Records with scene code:
■ ■ ■

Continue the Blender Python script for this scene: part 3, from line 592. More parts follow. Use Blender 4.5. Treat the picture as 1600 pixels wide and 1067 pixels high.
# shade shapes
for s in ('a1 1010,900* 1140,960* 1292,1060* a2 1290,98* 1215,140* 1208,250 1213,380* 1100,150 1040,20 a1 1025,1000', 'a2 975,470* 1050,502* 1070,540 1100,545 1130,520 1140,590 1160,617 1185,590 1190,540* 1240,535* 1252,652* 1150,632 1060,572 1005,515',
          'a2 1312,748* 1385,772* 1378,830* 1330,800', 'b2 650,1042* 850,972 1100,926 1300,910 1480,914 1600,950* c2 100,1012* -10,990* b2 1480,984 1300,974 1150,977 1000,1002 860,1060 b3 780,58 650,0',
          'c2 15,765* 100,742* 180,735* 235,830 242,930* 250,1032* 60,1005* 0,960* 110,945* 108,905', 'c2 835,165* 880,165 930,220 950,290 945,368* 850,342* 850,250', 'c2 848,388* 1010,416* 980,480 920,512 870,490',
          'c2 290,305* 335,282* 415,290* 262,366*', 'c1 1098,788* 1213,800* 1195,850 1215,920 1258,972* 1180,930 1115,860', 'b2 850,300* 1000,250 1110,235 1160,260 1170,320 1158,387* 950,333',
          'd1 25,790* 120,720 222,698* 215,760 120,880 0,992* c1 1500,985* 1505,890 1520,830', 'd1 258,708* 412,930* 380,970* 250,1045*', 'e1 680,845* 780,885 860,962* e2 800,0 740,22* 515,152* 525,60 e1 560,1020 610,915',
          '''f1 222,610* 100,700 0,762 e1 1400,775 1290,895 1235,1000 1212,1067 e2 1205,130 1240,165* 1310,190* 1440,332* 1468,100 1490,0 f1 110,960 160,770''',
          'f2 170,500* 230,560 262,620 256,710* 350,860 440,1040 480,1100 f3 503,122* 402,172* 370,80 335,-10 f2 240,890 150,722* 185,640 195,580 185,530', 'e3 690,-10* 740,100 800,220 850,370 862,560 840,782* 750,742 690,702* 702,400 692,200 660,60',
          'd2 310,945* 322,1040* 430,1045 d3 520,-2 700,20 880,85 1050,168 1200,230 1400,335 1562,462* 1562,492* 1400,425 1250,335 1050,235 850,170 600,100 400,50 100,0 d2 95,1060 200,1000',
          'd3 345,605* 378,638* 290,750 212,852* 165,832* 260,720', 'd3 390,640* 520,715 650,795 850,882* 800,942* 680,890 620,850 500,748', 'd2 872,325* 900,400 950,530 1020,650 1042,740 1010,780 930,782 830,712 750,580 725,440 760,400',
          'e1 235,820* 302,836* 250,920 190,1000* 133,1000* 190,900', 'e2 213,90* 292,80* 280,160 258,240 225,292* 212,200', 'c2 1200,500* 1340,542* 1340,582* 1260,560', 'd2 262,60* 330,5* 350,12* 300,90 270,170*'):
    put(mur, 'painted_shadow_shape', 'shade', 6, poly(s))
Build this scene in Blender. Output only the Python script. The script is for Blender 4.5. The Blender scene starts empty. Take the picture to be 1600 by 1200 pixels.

■ ■ ■

### WORK INSTRUCTIONS
Give the entries once more, exactly as they appear.

### EXPECTED ANSWER
Continue the Blender Python script for this scene: part 3, from line 592. More parts follow. Use Blender 4.5. Treat the picture as 1600 pixels wide and 1067 pixels high.
# shade shapes
for s in ('a1 1010,900* 1140,960* 1292,1060* a2 1290,98* 1215,140* 1208,250 1213,380* 1100,150 1040,20 a1 1025,1000', 'a2 975,470* 1050,502* 1070,540 1100,545 1130,520 1140,590 1160,617 1185,590 1190,540* 1240,535* 1252,652* 1150,632 1060,572 1005,515',
          'a2 1312,748* 1385,772* 1378,830* 1330,800', 'b2 650,1042* 850,972 1100,926 1300,910 1480,914 1600,950* c2 100,1012* -10,990* b2 1480,984 1300,974 1150,977 1000,1002 860,1060 b3 780,58 650,0',
          'c2 15,765* 100,742* 180,735* 235,830 242,930* 250,1032* 60,1005* 0,960* 110,945* 108,905', 'c2 835,165* 880,165 930,220 950,290 945,368* 850,342* 850,250', 'c2 848,388* 1010,416* 980,480 920,512 870,490',
          'c2 290,305* 335,282* 415,290* 262,366*', 'c1 1098,788* 1213,800* 1195,850 1215,920 1258,972* 1180,930 1115,860', 'b2 850,300* 1000,250 1110,235 1160,260 1170,320 1158,387* 950,333',
          'd1 25,790* 120,720 222,698* 215,760 120,880 0,992* c1 1500,985* 1505,890 1520,830', 'd1 258,708* 412,930* 380,970* 250,1045*', 'e1 680,845* 780,885 860,962* e2 800,0 740,22* 515,152* 525,60 e1 560,1020 610,915',
          '''f1 222,610* 100,700 0,762 e1 1400,775 1290,895 1235,1000 1212,1067 e2 1205,130 1240,165* 1310,190* 1440,332* 1468,100 1490,0 f1 110,960 160,770''',
          'f2 170,500* 230,560 262,620 256,710* 350,860 440,1040 480,1100 f3 503,122* 402,172* 370,80 335,-10 f2 240,890 150,722* 185,640 195,580 185,530', 'e3 690,-10* 740,100 800,220 850,370 862,560 840,782* 750,742 690,702* 702,400 692,200 660,60',
          'd2 310,945* 322,1040* 430,1045 d3 520,-2 700,20 880,85 1050,168 1200,230 1400,335 1562,462* 1562,492* 1400,425 1250,335 1050,235 850,170 600,100 400,50 100,0 d2 95,1060 200,1000',
          'd3 345,605* 378,638* 290,750 212,852* 165,832* 260,720', 'd3 390,640* 520,715 650,795 850,882* 800,942* 680,890 620,850 500,748', 'd2 872,325* 900,400 950,530 1020,650 1042,740 1010,780 930,782 830,712 750,580 725,440 760,400',
          'e1 235,820* 302,836* 250,920 190,1000* 133,1000* 190,900', 'e2 213,90* 292,80* 280,160 258,240 225,292* 212,200', 'c2 1200,500* 1340,542* 1340,582* 1260,560', 'd2 262,60* 330,5* 350,12* 300,90 270,170*'):
    put(mur, 'painted_shadow_shape', 'shade', 6, poly(s))
Build this scene in Blender. Output only the Python script. The script is for Blender 4.5. The Blender scene starts empty. Take the picture to be 1600 by 1200 pixels.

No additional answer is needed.